2. This parallels the situation in the John Cage class at the same moment, where Kosugi’s future peers were arranging pieces that made use of the rich supply of non-Western instruments Henry Cowell had left in the classroom closet at the New School. Another point of comparison (and difference) is that amid the improvisation occurring in New York among the new generation of composers and artists—meeting up informally to work together—there was not the same emphasis on collectives as in the Tokyo scene, which already in the 1950s could count many groups (in art, dance, poetry, and music) of which the Gutai is only the best known. On Koizumi’s instrument collection, see Miki Kaneda’s interview with Yasunao Tone, “The ‘John Cage Shock’ is a Fiction!” March 8, 2013. Accessed Nov. 6, 2018. post.at.moma.org/content_items/178-the-john-cage-shock-is-a-fiction-interview-with-tone-yasunao-1

3. In addition to Kosugi and Mizuno, the Group Ongaku (meaning “music”) included Chieko (Mieko) Shiomi, Mikio Tojima and Gen’ichi Tsuge, and soon thereafter, Yasunao Tone (a literature student at Chiba University). See Midori Yoshimoto, “Music, Art, Poetry and Beyond: The Intermedia Art of Mieko Shiomi” in Into Performance: Japanese Women Artists in New York (Rutgers University Press, 2005).

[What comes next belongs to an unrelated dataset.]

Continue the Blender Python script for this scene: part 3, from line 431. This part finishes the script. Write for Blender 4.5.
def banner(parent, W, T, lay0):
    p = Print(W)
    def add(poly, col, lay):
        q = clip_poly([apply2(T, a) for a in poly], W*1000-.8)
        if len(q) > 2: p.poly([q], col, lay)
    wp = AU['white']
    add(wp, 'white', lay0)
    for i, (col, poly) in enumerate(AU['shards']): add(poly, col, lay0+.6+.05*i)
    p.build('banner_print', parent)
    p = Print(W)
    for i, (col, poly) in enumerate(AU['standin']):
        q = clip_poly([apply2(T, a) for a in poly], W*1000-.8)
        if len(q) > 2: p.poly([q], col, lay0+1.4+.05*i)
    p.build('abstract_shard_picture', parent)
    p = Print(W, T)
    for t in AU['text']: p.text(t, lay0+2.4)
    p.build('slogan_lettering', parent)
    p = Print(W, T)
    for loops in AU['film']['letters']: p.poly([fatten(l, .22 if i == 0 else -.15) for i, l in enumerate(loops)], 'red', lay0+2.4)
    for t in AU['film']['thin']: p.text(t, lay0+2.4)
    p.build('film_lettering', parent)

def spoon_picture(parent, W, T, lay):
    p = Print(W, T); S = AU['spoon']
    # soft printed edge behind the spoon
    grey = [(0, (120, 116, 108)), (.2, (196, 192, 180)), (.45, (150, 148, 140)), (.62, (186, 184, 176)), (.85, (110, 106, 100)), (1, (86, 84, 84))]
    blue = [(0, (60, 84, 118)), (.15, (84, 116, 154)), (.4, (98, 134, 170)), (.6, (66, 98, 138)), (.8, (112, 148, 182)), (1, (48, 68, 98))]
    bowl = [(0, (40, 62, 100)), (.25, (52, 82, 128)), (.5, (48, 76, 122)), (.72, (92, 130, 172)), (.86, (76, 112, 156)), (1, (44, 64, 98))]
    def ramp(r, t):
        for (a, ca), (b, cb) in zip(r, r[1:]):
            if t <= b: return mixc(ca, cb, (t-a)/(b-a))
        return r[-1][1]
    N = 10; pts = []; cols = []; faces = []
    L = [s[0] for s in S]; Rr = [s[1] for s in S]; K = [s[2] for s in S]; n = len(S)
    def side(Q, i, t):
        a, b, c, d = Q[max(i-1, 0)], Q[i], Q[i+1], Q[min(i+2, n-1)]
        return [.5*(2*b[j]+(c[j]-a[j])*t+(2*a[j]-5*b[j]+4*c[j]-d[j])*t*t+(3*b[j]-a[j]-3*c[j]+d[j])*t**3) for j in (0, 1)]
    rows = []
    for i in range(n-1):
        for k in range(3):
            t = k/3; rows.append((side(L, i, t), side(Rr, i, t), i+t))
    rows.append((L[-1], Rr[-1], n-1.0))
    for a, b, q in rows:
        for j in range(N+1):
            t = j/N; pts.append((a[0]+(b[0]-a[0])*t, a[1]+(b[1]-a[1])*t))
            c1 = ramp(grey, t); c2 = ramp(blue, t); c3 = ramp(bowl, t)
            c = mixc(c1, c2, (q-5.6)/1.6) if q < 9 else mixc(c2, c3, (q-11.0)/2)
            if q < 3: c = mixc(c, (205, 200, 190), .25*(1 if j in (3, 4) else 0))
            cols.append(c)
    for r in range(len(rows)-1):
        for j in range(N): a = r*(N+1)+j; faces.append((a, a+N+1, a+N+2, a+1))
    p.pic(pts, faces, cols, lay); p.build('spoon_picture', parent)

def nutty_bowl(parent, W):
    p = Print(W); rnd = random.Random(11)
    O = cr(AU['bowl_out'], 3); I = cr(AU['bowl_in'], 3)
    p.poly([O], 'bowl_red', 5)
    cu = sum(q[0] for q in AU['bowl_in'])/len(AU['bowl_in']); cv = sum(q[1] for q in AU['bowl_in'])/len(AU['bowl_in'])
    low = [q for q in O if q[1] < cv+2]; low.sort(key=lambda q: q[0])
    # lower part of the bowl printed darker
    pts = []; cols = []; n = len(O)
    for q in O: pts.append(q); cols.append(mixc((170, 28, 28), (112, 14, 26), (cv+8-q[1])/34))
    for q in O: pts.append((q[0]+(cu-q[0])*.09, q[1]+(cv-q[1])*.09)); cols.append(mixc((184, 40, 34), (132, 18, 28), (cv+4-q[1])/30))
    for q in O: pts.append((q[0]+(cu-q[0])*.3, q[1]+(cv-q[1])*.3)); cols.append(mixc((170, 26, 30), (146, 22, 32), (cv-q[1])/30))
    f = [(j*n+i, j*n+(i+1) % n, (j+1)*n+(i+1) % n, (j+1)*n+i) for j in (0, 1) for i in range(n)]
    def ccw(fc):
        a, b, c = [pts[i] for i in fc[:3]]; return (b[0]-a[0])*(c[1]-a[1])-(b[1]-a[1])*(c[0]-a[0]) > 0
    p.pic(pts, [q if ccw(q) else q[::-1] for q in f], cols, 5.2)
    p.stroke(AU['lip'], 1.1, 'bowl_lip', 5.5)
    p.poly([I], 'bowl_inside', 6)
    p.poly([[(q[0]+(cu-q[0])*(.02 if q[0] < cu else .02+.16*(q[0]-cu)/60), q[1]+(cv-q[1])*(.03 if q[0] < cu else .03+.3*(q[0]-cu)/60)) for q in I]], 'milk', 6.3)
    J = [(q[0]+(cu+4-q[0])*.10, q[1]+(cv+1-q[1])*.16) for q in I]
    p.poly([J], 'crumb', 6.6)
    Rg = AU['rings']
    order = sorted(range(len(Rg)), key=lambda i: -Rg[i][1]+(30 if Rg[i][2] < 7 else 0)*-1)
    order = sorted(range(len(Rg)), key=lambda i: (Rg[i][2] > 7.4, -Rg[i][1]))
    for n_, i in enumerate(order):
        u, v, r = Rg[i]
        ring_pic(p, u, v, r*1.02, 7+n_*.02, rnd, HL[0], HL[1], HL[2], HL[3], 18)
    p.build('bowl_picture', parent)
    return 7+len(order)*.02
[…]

4. This point is clarified by Midori Yoshimoto, op. cit.

5. After graduating from Tokyo University in 1956, Paik went to Germany to continue his music studies, and developed his own model of “Action Music” (ca. 1960). The latter became a kind of subgenre in Fluxus due to the integral role Paik played in the first year (as George Maciunas’s point person in Germany). As it played out in Fluxus, “Action Music” became something like the opposite pole to the event. Ironically, though the (pre-Paik) model of “action music” in Tokyo was key for Kosugi and Shiomi (who also applied it to poetry), their Fluxus work was published as “events.”

6. Shiomi’s collected scores were also packaged by Maciunas as events (that same year). This was Maciunas’s idea, in the wake of his publication of Brecht’s event scores—the artist’s term—as the very first Fluxus publication, Water Yam, 1963).

7. Michael Nyman, Experimental Music: Cage and Beyond (Cambridge University Press, 1999), 81.

8. Pondering Kosugi’s work since his passing, Larry Miller mused on the force of its relevance: “Theatre Music (Keep walking intently) is one [of those] . . . pieces that gets “performed” daily, unconsciously because of the nature of art/life congruities in much of Fluxus. In this similar sense I would say that a current, high profile equivalent of this would be the “caravan” coming up from Central America—they are performing Kosugi’s Theatre Music (Keep walking intently) and do not know it. That’s Fluxus. RIP Kosugi.” Email to the author, November 6, 2018.

9. She made the prop for Anima 2—her version of the zippered bag (“chamber piece”) Kubota made for Kosugi in Tokyo.

10. This work stands at a distance from the more basic relationships enacted under the guise of music in Fluxus, thrilling as its technical description is even to the nonexpert: “Kosugi’s continuously changing spectrum of sound shifts gradually (almost imperceptibly), [as] photocell synthesizers create ultra-low frequencies to disturb the crestless sound waves.” And yet, it is as if he is still reaching back to the Russolo/Futurist reference that fascinated him in Japan, when he explains that the voice part is based on onomatopoeia. www.superiorviaduct.com/products/takehisa-kosugi-catch-wave-lp

11. As artist/musician Taketo Shimada commented: “The Taj Mahal Travellers records were required listening for experimental musicians in the 1990s. Many of us got together in our small apartments with friends and listened to those LPs in silence, not wanting to miss any nuances of the group improvisation.” Email to the author November 7, 2018. I thank Taketo Shimada for discussing Kosugi’s work with me.

12. Taketo Shimada, phone and email interview with the author, November 7-8, 2018.